What Google's &num=100 Parameter Changes Mean for Users

Google removed the num=100 parameter in September 2025 and sent keyword trackers into meltdown.

The &num=100 parameter allowed third-party keyword tracking tools including Ahrefs, Semrush, and all of the other smaller tools to show the top 100 results from Google in rank tracking tools using a single API request.

When Google removed the &num=100 parameter, SEO tools which could previously show 100 results with a single API call now required ten (10 results from 10 pages) to show the same number of results from Google.

As a result, keyword tracking tools had to decide between showing a limited view of keyword rankings or pushing the cost of 10x more API calls onto users.

Most SEO tools – like Ahrefs – decided to limit results to the top 10. For SEO and marketers, this significantly limited visibility and made it difficult to get a sense of keyword progress beyond the top 10 results.

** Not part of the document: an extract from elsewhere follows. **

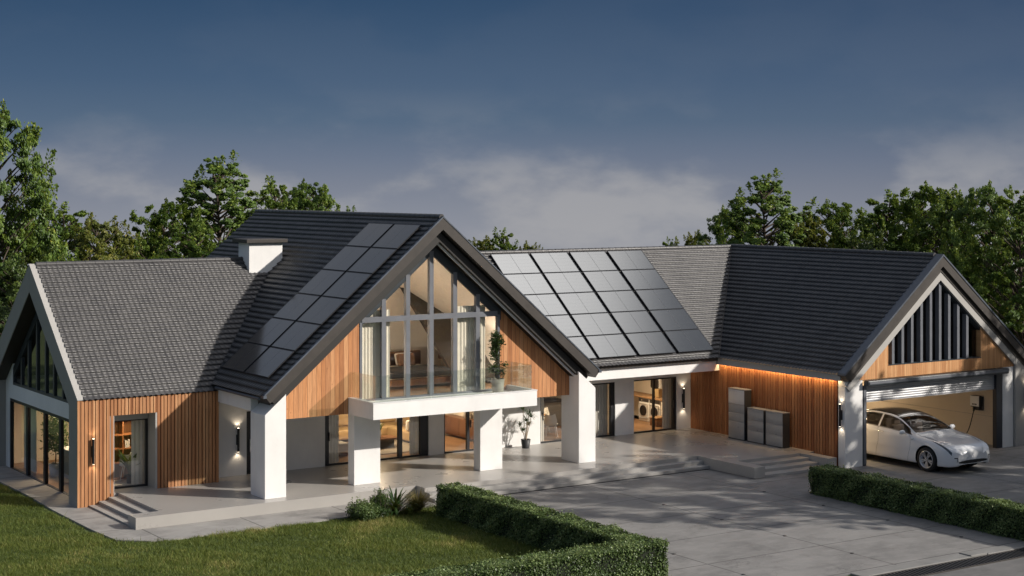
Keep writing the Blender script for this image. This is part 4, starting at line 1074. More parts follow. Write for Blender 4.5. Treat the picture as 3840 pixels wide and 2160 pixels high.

TL;DR – What &num=100 Parameter Changes Mean

  • Google removed the num=100 parameter in September 2025
  • The &num=100 parameter previously allowed rank trackers to show the top 100 results using a single API request.
  • Keyword tracking tools had to choose between increasing costs for users or limiting results – most chose to limit results.
  • Google Search Console saw big drops in reported impressions.
  • Keyword tracking tools and SEO tools have not been completely transparent about what these changes mean.

Table of contents

What was the &num=100 parameter?

The &num=100 parameter was a URL string that SEO rank tracking tools like Ahrefs, SEMrush, Serprobot, and others applied to pull the top 100 search results using a single API call.

These rank tracking tools relied on the &num=100 parameter to pull the top 100 search results using single API call. For anyone using keyword trackers, the &num=100 parameter meant getting a consistent, accurate view of the top 100 search results for any given keyword. For SEO tools, the &num=100 parameter allowed them to deliver cost-effective rank tracking tools for what (is now) considered a very affordable rate.

What &num=100 Parameter Changes Mean

The fallout from removing the &num=100 parameter

The immediate fallout when Google removed the &num=100 parameter was confusion as SEO tools lost the ability to report accurate data.

Shortly after SEO tools started to go into meltdown, Google explained that the &num=100 parameter had been removed and that was what was causing the data in keyword tracking tools to be distorted/incomplete.

Here is what the fallout looked like in practice:

Keyword tracking tools needed to make a decision

Keyword tracking tools needed to choose between reducing the data visibility down to the top 10 results (which is all that could be pulled without the &num=100 parameter) or increasing costs to the user in order to maintain the same level of service (showing the top 100 search results).

Google Search Console Data Changed

Google Search Console saw big drops in reported impressions. This isn’t because users suddenly disappeared, but because many of those “impressions” were actually inflated by bots and rank tracking systems who crawl and give impressions. Now that those bot-based impressions are no longer counted, the data will look very different. The flip side of this is that average position data reported in Google Search Console rose sharply, indicating the lost impressions were from lower ranked pages (e.g. not page one), supporting num=100

Keyword trackers/SEO tools have not been as upfront as they could have been

One of the biggest issues with the changes to the &num=100 parameter was that keyword tracking tools and SEO tools have not been completely transparent.

Many of the tools have not made changes to the way that they track and report data which causes serious problems when tracking historical performance.

Take for example Ahrefs keyword tool. In the image below, it looks like this website has lost a significant number of “ranking keywords”. But when we break down the data, we can see exactly what has happened. The number of “ranking keywords” in the top 10-20 has remained almost unaffected. On the flip side, all of the data beyond #20 is a mess because Ahrefs is no longer pulling this data in every search refresh.

Overall data in Ahrefs pre and post num=100 Parameter changes

Overall data in Ahrefs pre and post num=100 Parameter changes

Pre num=100 Parameter snapshot of keywords ranked 21 to 100

Pre num=100 Parameter snapshot of keywords ranked 21 to 100

Ahrefs Data Showing changes to keyword tracking for keywords ranked 21+ after the num=100 Parameter change

Ahrefs Data Showing changes to keyword tracking for keywords ranked 21+ after the num=100 Parameter change

Top 10 keyword data remains virtually unchanged after the num=100 Parameter change

Top 10 keyword data remains virtually unchanged after the num=100 Parameter change

Here’s the thing, there’s no issue with Ahrefs and other SEO tools not showing this data.

It’s fine – we can do without it.

The issue is that they did not release a statement explaining to users why this was the case.

This is particularly important for those who use Ahrefs more casually. Anyone outside of the SEO community would not have heard about changes to the &num=100 parameter and naturally when they look at the graph in their dash they would be concerned.

SEO tools owe users a greater level of transparency on what these changes mean. If they are no longer tracking the top 100 results, then that’s fine – but they need to be clear to users about what that means for reporting. Even today – as we can see in the image above – Ahrefs is showing the same data set without explaining why it looks so vastly different.